The New Zealand Herald

Learning to love Deborah Hill Cone

Embrace all your flaws and shed the self-loathing

- Deborah Hill Cone

Dings glass with fork. Ahem. I just offer this up politely, deferentia­lly, in case it may be of interest to just one or two people out there, even though I recognise the losttampon kind of personal essay is considered deeply undignifie­d and passe these days.

Mea culpa. If it’s not for you, honey, flip the page, go back to reading about politics. There’s certainly plenty of that. (Not an auspicious opening, but.) The thing is, I think I’ve worked something out.

First of all I thought the trick was to love yourself. Who can argue with that? I read all those self-helpy gurus illustrate­d with pictures of women laughing alone with salad: be your own best friend, sister! Light a freaking scented candle! And for a minute it seemed like I had got it. Except it was impossible to love myself because, well, reasons. I have messy kitchen drawers and thighs that rub together at the top.

Then I realised that you need to love yourself despite having thighs that rub together at the top. (I’ve cleaned my drawers, temporary reprieve.) Eureka!

So I wrote the word “regardless” in my journal surrounded by sparkly cat stickers. Love yourself regardless of your flaws. This worked for a little bit, then this good feeling started slipping away too. Because sometimes I was an actual asshat, and I let my houseplant­s die and drank too much and the parking ticket thing, and well all my many and varied failings as a mother, until there really weren’t any uncontamin­ated bits left to love. There was no salad and no candles. And then I got angry at myself for failing yet again.
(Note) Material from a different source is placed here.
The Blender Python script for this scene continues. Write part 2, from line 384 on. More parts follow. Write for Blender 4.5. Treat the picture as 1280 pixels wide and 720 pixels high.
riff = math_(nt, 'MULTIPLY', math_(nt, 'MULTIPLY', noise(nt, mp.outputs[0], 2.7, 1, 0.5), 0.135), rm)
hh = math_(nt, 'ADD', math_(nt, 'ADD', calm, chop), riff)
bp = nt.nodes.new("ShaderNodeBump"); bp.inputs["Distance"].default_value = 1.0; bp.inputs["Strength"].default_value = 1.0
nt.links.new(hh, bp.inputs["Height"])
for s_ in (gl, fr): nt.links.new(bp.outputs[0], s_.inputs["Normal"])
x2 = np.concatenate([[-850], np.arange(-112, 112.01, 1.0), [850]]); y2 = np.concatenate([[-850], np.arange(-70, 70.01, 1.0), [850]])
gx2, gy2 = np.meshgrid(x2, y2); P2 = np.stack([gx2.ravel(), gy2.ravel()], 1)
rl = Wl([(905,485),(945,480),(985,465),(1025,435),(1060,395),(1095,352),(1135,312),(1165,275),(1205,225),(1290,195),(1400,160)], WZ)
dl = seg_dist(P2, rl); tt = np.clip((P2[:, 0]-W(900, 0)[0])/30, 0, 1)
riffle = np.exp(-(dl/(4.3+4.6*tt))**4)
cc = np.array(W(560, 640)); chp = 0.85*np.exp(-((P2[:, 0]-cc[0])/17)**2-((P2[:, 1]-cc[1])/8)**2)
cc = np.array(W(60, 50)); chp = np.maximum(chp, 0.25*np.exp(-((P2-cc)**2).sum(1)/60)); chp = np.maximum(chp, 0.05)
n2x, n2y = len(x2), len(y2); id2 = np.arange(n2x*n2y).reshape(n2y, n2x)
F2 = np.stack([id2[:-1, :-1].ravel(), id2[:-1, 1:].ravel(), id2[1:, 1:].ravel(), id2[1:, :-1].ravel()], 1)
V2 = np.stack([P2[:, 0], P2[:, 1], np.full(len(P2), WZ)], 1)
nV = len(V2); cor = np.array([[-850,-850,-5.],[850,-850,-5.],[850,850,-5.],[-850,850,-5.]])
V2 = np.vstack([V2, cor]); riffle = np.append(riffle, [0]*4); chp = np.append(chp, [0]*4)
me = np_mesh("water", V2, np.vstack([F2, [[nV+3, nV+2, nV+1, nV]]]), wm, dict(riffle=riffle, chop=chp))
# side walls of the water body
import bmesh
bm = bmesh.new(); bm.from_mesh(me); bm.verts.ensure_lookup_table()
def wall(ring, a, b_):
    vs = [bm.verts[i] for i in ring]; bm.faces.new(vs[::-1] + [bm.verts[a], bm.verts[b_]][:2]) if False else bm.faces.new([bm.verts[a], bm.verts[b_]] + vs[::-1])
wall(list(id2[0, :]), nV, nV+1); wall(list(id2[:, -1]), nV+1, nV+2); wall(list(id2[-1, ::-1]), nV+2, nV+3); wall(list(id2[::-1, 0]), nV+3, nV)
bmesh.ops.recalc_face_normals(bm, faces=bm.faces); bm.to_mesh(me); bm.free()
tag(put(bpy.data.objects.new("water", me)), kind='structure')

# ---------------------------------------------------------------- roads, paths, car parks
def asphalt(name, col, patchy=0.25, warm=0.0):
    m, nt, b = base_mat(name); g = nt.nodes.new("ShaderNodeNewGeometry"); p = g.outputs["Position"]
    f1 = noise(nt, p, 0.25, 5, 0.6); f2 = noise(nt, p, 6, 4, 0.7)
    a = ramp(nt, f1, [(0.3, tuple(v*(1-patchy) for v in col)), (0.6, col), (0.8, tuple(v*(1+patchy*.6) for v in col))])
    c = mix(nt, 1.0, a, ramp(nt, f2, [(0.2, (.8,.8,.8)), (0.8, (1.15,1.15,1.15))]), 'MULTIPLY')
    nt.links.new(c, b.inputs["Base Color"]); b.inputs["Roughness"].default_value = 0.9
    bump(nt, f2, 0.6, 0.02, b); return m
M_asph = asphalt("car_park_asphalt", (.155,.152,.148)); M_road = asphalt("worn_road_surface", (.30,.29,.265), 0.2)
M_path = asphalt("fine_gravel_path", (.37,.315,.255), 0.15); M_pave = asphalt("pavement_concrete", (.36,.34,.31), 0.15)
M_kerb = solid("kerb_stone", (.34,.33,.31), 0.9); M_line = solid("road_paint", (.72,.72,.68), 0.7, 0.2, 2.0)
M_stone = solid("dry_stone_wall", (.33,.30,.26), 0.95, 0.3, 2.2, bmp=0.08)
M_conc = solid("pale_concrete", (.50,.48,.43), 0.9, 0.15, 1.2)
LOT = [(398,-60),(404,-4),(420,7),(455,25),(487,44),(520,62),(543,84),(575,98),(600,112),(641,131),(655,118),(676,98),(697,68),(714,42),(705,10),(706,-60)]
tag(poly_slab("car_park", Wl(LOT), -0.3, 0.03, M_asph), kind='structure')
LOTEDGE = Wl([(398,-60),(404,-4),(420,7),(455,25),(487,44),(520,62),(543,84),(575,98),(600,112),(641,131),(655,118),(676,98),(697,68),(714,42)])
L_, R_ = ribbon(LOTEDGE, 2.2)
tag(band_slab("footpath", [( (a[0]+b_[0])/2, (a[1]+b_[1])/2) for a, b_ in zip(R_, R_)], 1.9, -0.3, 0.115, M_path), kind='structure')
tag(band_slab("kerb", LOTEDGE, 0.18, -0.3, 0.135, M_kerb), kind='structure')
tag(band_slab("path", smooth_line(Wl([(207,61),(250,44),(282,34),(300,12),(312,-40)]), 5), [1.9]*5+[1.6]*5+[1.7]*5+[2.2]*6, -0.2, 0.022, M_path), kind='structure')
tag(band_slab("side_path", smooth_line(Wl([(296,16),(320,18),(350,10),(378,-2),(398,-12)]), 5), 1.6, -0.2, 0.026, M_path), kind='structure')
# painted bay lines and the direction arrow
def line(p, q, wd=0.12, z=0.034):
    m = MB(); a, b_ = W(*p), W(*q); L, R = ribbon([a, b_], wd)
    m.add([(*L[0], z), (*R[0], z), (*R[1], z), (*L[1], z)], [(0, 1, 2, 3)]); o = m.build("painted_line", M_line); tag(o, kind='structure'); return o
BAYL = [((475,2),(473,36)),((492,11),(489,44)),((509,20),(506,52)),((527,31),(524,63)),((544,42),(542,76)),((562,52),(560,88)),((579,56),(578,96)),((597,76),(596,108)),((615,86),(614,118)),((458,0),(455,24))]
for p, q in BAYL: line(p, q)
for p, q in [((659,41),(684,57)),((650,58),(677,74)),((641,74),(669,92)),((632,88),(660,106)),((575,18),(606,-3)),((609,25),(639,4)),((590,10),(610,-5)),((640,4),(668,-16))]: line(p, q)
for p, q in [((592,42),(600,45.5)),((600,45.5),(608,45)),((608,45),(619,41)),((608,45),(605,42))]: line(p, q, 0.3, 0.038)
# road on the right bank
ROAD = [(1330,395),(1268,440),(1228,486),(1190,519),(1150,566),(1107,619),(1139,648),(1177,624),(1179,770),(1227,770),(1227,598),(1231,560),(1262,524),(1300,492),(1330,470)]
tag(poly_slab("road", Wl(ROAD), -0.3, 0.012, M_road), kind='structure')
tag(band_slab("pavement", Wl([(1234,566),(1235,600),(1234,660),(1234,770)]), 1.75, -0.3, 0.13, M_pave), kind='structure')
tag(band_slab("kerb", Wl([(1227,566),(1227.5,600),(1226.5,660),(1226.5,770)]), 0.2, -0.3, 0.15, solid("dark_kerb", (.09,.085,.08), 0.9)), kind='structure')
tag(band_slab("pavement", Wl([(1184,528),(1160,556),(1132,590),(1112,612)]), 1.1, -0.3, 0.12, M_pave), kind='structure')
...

Yeah well, now I think a bit differentl­y.

I watched this TV show, called Top of the Lake: China Girl, Jane Campion’s latest work. There is a character in it, a 17-year-old girl called Mary who has my kind of thighs. She hates her mother, hits herself in the face and falls calamitous­ly in love with a seedy Pete Doherty-style reprobate called Puss. I love everything about her, even though pretty similar characteri­stics in myself made me hate myself. She was like me at that age, except I can feel compassion for her, and I never could for myself. Like her, I was not at ease in straight society. If I could love Mary for her flaws, why couldn’t I do the same for myself? Turns out the trick is learning to love yourself, not regardless of the thighs and the asshatness and the drinking, but to love yourself for precisely those things. Loving yourself means loving even the fact you find it hard to love yourself. Loving all the things that are hardest to love. (Sometimes children can help us see this, because we can love them fiercely for all the things they can’t love in themselves.) Love your rage and resistance to being loved. Love your cellulite. Love your window fixed with duct tape. Love your facial hair. Love your inappropri­ate sexual fantasies. Love the reasons why you think you don’t deserve love. Love that you can never finish Infinite Jest or even start Proust. Love your flat feet. And that you’ll never be a ballerina or have some superpower talent. (A few days ago our son announced he copes pretty well with his disability. I said, “What disability?” He said, “Not being able to do the splits.”) Love that you are broken. Love that you’re never going to do the splits.

Love that you feel fear about writing this column, yet again. Love that you love the thing that you can’t love. (It’s Love-ception!) Love that you need to learn the same thing over and over. Love being too much, too slutty, too loud; your surfeit of consciousn­ess that is sometimes too big to find a container strong enough to hold it. Love your persecutor­y voice, your compulsion­s, your failures. Love your wound.

The wound is the deepest, human part of you that most needs love. It is part of you that has been cut off from you and wants to come home. The way to heal your wound is not to try to avoid it, excuse it or numb it with whatever. It’s to love it. It is where your goodness lies.

If you’ve hung out with me all the way through this column to here — despite the ickiness of talking about this stuff (love that!), do feel free to go back to the politics now. Personally, I wish that whatever party forms our next government will help us love our most wounded when they can’t love themselves.